Peter Smith, chief executive of Boomaroo Nursery in Victoria, agreed. He added every time a price increase was requested, “some kind of threat was made to make you feel like you’re asking for something that’s completely terrible”.

Mr Smith told the hearing his business was told it could have its own team in Bunnings, which could recommend when product lines were replenished. But funding was eventually cut and it had to make staff redundant — which led Bunnings to demand a price reduction.

“(They said) because you’ve now got a smaller team and therefore your operating expenses are lower,” Mr Smith said. “So we dropped the price discussion for fear of having our prices go down rather than go up.”

Mr Smith said Boomaroo had pulled the pin on growing plants late last year and as of this week would return to producing only vegetable seedlings.

Ms Brock said Bunnings had ignored the realities of plant production — that many took at least 18 months to cultivate and orders were more or less than expected or agreed.

She added her company had up to 500 Bunnings-exclusive products, emphasising this was to do with the chain’s guarantee to customers of 10 per cent off if a similar stocked item was found cheaper at another store. A Bunnings exclusive product would not be found at a Mitre 10, for example, because it would not have the same pot or stake or other identifying features.

“Therefore they wouldn’t give the 10 per cent off because it’s not the same product,” Ms Brock said.

“So they had basically manipulated a situation where it was all fantastically fine but in reality it was a very different story.”

Mr Schneider said he was concerned the suppliers believed they had been let down.

“(The claims) are absolutely at odds with the way we believe we do business and look forward to responding to these more formally in due course,” he said.

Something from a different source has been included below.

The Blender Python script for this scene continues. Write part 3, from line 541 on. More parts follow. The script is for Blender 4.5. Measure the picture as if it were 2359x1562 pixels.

Both Ms Brock and Mr Smith said they lost money from their dealings with Bunnings. Their testimony to the Senate has prompting renewed lobbying from Greenlife Australia to have Bunnings covered by the food and grocery code.

“Admitting Bunnings to code code would enable growers to continue supplying Bunnings, safe in the knowledge that they are protected from abuses of power,” Greenlife chief executive Joanna Cave said in a statement earlier on Thursday.

Mr Schneider said claims of no contracts, raised by Ms Brock, or that his team refused to agree to price increases “are simply not true”.

“We’re confident the two accounts don’t reflect the views of the vast majority of our around 220 greenlife suppliers, more than half of whom we’ve worked with for more than 20 years.,” he said.

“However, we know we don’t always get it right and if we let a supplier down, we act as quickly as we can to remedy it.”

Mr Schneider said Bunnings’ team “works really hard” for long and strong relationships with growers “where their business grows alongside ours” and customers’ expectations “for quality plants at an accessible price” could be consistently met.

He added that Mr Smith’s feedback was particularly unexpected and he had given Bunnings different feedback about his reasons for leaving the retail market.

“Bunnings has just completed purchasing all inventory from Boomaroo, including product not originally grown for us, as a good faith gesture to assist the transition of a long term grower to their increased focus on commercial plant sales,” Mr Schneider said.